▶ _What the task requires_
In the listing below, find every line with the string "Blender" and pull it out.

▶ _Provided information_

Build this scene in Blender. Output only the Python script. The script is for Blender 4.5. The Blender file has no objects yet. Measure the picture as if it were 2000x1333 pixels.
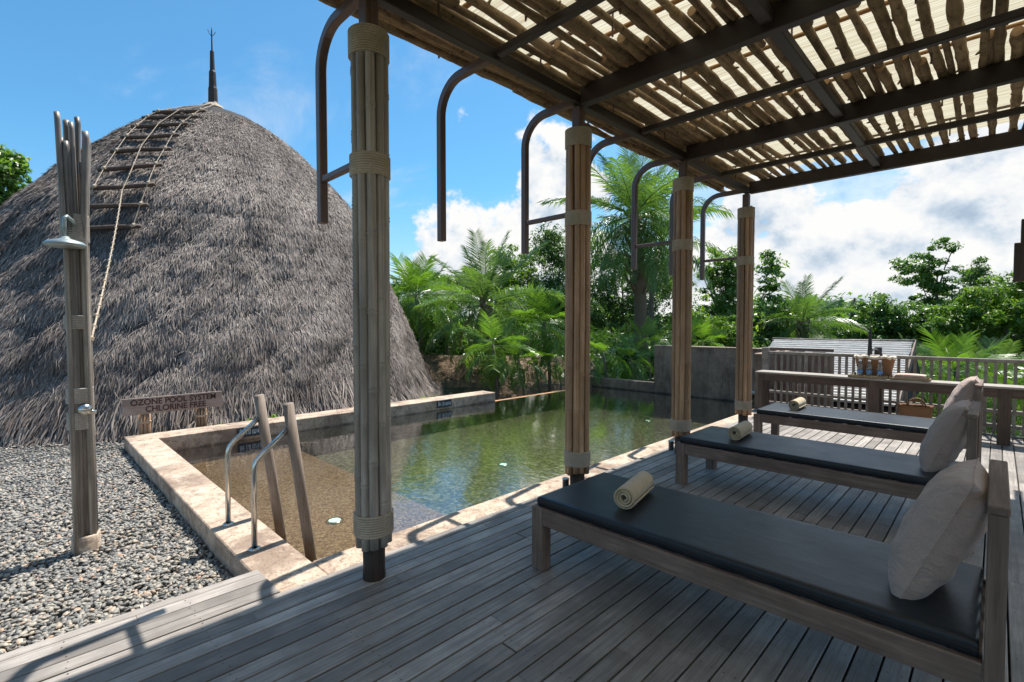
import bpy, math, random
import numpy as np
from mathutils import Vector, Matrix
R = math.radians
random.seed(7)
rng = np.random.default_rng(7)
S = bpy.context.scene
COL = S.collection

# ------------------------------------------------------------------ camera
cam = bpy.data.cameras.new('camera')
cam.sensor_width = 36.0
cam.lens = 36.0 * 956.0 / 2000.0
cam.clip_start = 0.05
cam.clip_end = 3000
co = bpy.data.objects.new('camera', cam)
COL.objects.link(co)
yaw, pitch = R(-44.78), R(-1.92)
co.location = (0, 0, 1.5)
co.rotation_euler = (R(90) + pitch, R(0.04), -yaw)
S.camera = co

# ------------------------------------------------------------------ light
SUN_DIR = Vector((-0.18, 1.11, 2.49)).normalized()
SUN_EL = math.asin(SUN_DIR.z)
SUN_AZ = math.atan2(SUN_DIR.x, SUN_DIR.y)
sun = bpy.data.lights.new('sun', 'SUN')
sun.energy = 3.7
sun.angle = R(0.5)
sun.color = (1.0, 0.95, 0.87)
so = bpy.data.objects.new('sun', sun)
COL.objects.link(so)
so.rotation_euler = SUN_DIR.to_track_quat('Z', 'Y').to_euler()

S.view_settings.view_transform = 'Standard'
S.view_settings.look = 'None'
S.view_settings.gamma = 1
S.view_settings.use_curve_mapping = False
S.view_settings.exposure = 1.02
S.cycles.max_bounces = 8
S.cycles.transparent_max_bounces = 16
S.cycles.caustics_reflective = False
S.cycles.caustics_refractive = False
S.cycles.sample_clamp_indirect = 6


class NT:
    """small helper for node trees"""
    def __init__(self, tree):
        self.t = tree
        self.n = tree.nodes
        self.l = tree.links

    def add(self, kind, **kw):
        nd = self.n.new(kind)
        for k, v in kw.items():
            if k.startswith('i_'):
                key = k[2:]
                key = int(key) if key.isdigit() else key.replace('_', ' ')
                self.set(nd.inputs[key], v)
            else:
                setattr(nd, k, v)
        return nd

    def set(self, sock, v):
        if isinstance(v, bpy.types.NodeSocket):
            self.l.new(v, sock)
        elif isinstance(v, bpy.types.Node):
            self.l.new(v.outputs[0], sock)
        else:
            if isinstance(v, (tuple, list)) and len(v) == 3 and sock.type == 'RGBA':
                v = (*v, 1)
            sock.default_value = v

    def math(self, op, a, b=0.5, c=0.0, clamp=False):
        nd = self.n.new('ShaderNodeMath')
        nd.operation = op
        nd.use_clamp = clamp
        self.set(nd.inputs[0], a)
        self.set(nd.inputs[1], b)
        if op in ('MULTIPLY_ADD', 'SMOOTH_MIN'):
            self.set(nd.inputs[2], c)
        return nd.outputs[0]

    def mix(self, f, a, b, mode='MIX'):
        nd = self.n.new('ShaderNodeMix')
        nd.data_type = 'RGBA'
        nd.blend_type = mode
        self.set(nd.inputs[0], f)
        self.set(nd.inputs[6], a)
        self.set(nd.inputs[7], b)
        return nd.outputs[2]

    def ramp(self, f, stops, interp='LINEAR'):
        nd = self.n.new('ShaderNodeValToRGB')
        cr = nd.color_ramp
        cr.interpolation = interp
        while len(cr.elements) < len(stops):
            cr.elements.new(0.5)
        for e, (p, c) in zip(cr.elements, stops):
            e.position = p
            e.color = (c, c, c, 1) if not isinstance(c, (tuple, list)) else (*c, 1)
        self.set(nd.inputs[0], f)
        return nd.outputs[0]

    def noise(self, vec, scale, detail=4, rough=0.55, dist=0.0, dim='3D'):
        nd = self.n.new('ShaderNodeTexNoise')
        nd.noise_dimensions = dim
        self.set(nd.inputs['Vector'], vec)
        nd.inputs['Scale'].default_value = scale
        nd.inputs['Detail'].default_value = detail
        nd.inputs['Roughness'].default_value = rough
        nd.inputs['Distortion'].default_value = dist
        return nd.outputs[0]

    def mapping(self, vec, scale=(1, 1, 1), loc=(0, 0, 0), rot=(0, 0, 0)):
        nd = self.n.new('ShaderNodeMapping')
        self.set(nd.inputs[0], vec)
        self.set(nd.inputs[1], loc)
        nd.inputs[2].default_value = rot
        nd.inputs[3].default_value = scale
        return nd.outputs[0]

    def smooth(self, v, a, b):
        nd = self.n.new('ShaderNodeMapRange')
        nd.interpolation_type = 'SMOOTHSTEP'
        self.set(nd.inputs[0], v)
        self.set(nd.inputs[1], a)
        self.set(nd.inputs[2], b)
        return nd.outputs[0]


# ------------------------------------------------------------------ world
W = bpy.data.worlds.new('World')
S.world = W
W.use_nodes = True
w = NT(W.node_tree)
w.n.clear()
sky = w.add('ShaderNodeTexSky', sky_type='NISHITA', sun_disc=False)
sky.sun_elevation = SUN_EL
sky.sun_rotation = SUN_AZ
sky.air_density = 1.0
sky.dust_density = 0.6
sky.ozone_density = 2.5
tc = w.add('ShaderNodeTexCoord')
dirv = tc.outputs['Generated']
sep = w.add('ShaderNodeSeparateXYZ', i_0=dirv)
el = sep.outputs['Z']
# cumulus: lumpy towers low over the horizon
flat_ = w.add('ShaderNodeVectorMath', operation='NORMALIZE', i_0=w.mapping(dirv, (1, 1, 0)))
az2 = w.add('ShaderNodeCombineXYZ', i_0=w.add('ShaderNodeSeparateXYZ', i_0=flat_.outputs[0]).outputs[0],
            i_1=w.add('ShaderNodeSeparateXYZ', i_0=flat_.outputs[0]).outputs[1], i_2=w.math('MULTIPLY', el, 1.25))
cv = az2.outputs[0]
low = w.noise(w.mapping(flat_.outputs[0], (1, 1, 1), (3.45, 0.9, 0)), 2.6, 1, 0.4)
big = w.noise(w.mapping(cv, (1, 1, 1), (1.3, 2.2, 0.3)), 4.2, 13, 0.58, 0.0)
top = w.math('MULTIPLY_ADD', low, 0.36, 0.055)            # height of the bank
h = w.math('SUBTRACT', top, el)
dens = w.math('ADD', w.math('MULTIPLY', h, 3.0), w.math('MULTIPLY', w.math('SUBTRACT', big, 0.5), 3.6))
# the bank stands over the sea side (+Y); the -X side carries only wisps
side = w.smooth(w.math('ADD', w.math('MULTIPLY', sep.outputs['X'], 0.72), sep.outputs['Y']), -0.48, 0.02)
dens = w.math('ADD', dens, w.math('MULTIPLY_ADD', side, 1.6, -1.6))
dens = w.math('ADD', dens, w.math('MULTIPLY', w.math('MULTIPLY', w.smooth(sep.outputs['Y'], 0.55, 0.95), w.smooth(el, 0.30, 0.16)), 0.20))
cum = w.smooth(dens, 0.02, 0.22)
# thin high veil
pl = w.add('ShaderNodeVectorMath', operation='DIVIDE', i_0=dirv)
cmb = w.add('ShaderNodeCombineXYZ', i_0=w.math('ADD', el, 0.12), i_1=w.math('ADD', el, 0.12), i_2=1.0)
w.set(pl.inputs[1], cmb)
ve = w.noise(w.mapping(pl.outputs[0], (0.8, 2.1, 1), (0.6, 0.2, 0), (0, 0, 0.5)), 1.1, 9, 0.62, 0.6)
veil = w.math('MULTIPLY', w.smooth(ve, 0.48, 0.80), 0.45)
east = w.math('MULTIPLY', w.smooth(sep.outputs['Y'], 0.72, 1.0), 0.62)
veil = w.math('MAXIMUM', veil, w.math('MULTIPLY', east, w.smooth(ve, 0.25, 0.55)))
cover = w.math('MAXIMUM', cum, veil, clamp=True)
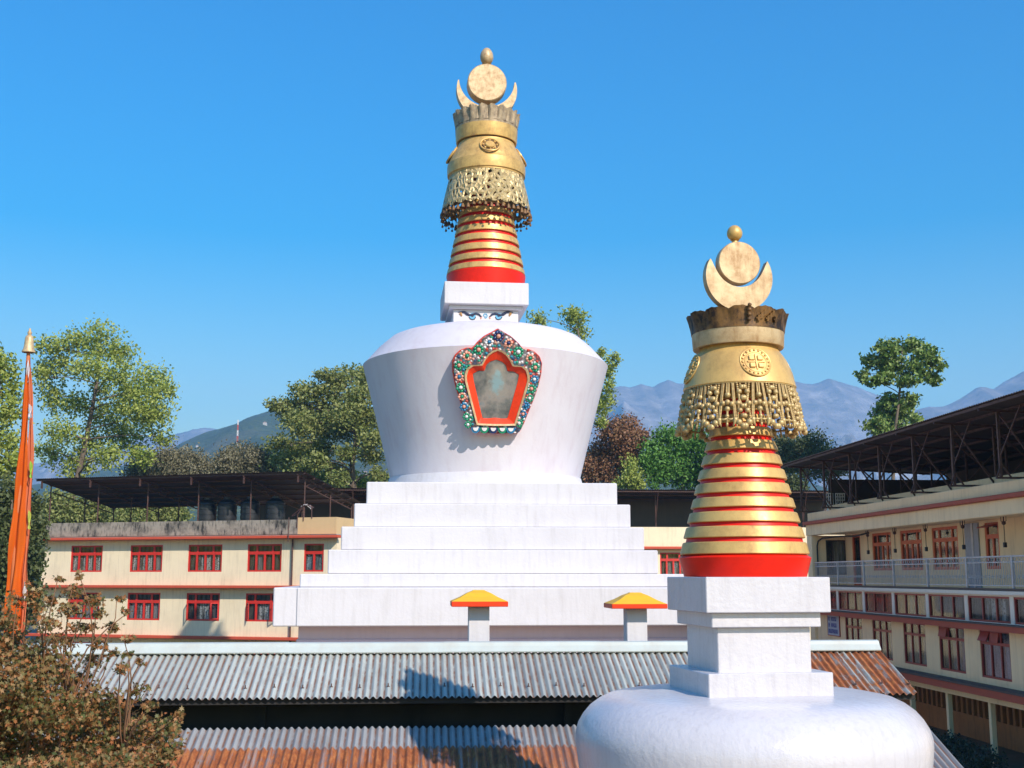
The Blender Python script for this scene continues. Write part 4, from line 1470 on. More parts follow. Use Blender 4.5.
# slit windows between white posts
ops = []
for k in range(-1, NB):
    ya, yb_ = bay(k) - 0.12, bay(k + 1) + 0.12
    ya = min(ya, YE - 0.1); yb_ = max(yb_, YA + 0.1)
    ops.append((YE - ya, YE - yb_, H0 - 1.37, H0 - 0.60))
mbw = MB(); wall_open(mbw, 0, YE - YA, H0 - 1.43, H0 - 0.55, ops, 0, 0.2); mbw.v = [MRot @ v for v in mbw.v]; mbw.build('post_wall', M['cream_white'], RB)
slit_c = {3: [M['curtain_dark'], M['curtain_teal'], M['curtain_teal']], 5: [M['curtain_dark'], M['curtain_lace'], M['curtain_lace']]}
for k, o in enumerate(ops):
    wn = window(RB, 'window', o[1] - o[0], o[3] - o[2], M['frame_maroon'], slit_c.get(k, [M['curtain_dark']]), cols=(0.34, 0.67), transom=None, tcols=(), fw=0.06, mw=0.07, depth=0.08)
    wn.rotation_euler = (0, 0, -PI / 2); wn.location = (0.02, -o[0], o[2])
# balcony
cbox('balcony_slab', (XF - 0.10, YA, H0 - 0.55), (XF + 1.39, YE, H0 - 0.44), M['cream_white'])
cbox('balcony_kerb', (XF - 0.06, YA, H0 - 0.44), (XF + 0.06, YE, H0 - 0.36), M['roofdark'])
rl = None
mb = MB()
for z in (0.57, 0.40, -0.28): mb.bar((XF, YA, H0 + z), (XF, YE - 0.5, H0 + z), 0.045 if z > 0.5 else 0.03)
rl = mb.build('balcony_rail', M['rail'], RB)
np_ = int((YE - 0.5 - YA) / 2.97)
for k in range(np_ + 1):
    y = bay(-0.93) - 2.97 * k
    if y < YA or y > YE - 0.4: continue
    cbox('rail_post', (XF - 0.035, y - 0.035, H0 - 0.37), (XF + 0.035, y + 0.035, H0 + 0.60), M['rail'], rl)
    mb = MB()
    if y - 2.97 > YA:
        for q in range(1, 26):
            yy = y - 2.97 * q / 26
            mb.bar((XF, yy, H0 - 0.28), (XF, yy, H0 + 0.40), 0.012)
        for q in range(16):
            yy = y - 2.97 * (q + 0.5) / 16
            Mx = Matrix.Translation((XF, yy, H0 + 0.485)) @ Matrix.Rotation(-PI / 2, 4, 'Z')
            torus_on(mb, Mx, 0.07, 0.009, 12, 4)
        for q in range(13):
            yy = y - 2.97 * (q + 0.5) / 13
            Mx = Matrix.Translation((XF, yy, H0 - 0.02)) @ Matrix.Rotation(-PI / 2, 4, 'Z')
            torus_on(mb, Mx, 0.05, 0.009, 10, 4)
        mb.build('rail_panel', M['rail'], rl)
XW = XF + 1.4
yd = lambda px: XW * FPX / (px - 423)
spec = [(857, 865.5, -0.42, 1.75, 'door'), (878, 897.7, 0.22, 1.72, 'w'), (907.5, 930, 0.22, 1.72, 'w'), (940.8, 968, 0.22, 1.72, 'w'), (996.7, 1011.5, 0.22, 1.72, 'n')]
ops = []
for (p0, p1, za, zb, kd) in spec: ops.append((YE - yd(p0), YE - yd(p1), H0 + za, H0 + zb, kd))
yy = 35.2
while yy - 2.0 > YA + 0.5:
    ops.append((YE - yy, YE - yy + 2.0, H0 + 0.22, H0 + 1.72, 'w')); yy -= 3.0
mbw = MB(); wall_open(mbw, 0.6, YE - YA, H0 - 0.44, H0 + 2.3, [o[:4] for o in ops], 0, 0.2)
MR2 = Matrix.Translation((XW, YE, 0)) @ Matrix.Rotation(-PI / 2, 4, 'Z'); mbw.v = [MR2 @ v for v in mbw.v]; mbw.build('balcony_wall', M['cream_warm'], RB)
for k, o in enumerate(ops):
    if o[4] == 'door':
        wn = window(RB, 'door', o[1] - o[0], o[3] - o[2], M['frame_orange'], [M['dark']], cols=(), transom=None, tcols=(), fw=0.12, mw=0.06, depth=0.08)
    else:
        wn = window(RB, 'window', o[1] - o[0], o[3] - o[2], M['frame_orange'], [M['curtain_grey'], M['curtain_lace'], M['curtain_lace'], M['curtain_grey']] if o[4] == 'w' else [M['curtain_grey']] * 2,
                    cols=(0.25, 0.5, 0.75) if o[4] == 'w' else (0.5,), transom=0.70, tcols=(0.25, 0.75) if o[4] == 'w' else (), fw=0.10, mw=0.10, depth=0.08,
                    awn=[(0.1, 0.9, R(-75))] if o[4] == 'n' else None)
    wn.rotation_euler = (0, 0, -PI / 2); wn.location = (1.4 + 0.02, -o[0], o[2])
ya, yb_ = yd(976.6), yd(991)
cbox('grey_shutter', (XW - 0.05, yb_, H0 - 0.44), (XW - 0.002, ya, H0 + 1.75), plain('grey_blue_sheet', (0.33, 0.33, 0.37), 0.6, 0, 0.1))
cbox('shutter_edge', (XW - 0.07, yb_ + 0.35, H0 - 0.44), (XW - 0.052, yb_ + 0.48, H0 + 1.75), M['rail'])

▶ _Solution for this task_
Build this scene in Blender. Output only the Python script. The script is for Blender 4.5. The Blender file has no objects yet. Measure the picture as if it were 2000x1333 pixels.
The Blender Python script for this scene continues. Write part 4, from line 1470 on. More parts follow. Use Blender 4.5.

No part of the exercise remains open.